The players are really going for it by this point – hurtling at and past one another with all they have, whilst both self-policing standards and proving one another’s most fervent cheerleaders. It’s tough going, but they empty their world-class tanks, and then – without exception – stay on for extras.

Mo Hunt and Lucy Packer box kick again and again until they’ve each rattled the crossbar a few times, Abby Dow – who’s never looked stronger or more agile – hoovers up high balls, and the forwards smash pads as the rain continues to fall.

Also plummeting is Maud Muir, who takes a tumble over her own boots with absolutely no one around her. This, apparently, is a regular occurrence from the clumsiest member of the squad, who accidentally skated all the way from the dressing rooms to the ice baths last week: her Birkenstocks about as useful as a chocolate teapot as she careered down the steep grassy slope.

The ice baths are, perhaps, my favourite part.

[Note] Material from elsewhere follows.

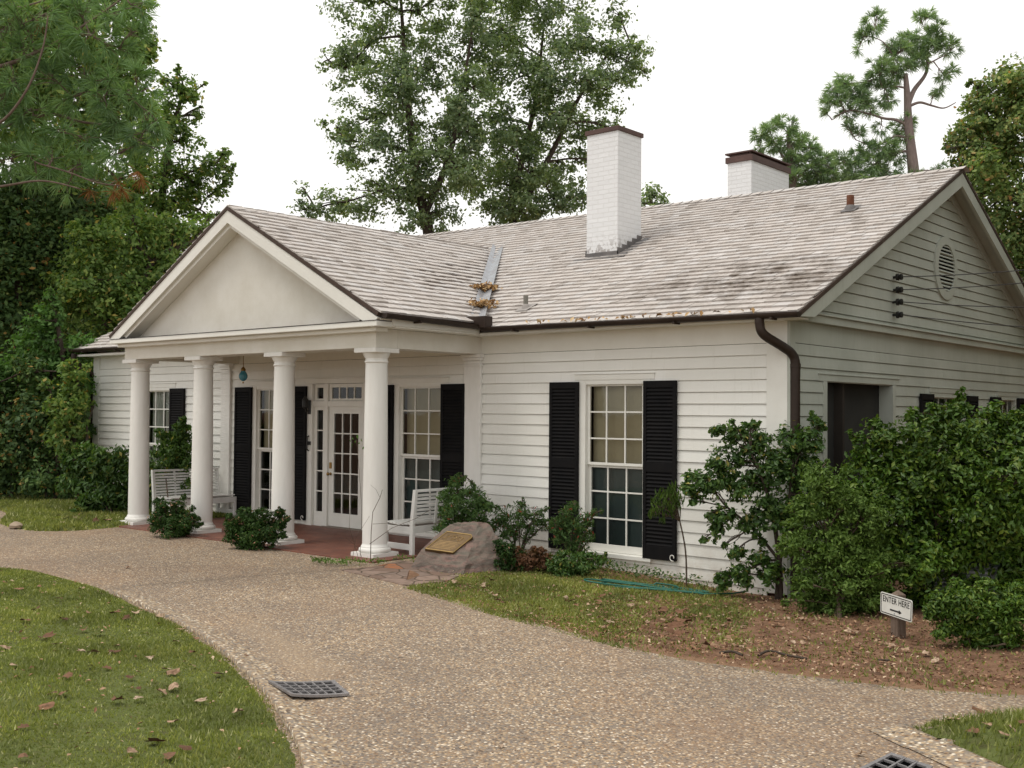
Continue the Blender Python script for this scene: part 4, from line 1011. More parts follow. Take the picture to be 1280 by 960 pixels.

The final hurdle between the gruelling session and lunch in the warm – tottered towards in sliders, garish swimwear, and towels – and tackled with approaches ranging from silent resignation (Sadia Kabeya) to squeals and sheer melodrama (most of them, to be honest).

Abbie Ward was stoic, Hannah Botterman demanding regular updates on exactly how much longer she had to endure, and Hunt stayed in for a couple of extra agonising minutes to keep Sydney Gregson – the last to arrive – company. All incredibly on-brand. One by one, the myriad timers released the redder-than-ever Roses, and their morning’s work was done. Lunch. Gym. Thai takeaway. Scene. Another Wednesday’s honing in the books.

There you have it. Not a review of a Parma, which displayed problem-solving and colossal individual talent, if not accuracy or instinctive attacking cohesion (yet). Nor a preview of a Bristolian battle which promises lashings of physicality and ambition before a crowd of 18,000.

Hopefully, though, a glimpse of what’s taking place out in Bagshot, where the world’s best are – with the soft rumble of distant thunder – preparing to conquer Everest.